When growing food organically it’s best to grow in the optimal season with optimal soil and growing conditions. In summer, there are a host of other vegetables that will take the place of kale in your diet and then you’ll appreciate the reintroduction of kale come autumn.

There are three main types of kale: Curly leaved or Borecole, Russian Red and Cavolo nero.

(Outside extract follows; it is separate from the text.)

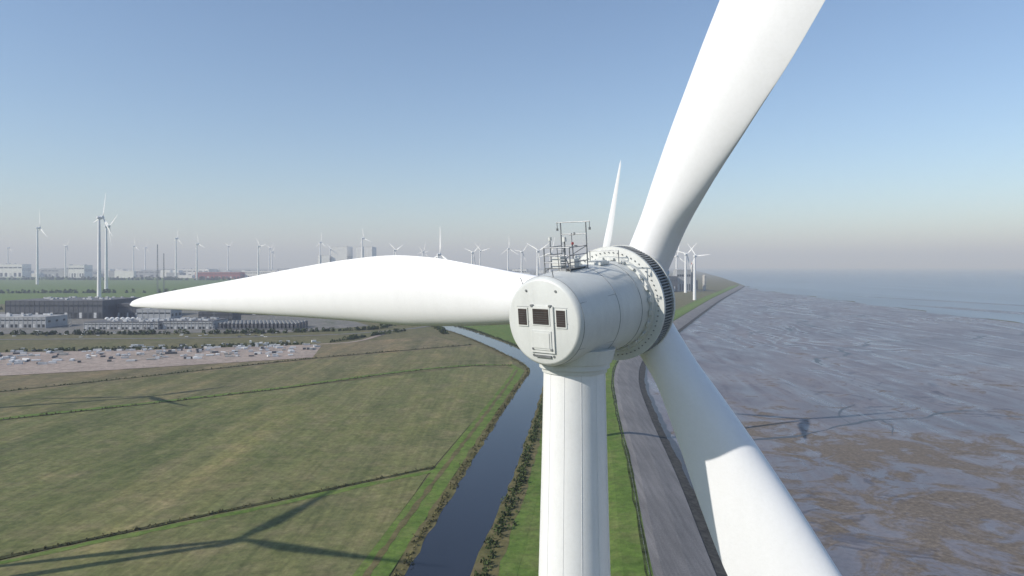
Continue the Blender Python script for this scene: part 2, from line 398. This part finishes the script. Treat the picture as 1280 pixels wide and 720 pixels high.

Brassicas like a soil enriched with lots of organic matter. If your soil is low in nutrients, plants will either die or go to seed quickly. With many vegetables we’ll put additives in after they’re planted so that watering and rain take the nutrients down to the plants’ roots, but with brassicas we mix them into the soil beforehand. Brassicas are a crop that needs feeding during the growing period as well, and it’s at that time that we’ll apply fertiliser and compost superficially.

We recommend adding compost, chicken manure or sheep pellets, coffee grounds and rock dust to your soil before planting. Brassicas don’t like an acidic soil, so if you’re adding coffee grounds also add lime to neutralise them. You need to add lime if you’re planting into a bed that’s had an acid-loving crop, like tomatoes, in it previously. Fork it all in, and rake over to make the surface even for planting. Plant about 30-40 centimetres apart.

Brassicas like lots of water during the growing season, so once you’ve planted the seedlings, give them a good water. Add mulch to keep the moisture in. Mulch also adds carbon matter to the soil and suppresses weeds. Give the plants one last water to bed it all in.

Like most winter vegetables, the taste improves after the first frost. In fact, we recommend you don’t harvest kale until after one or two hard frosts (if you get frosts, that is).

The leaves of kale toughen as they get older, so harvesting tender leaves that are less than 30 centimetres long ensures the best taste experience. And harvest regularly – this way the plant will keep producing new leaves from its centre.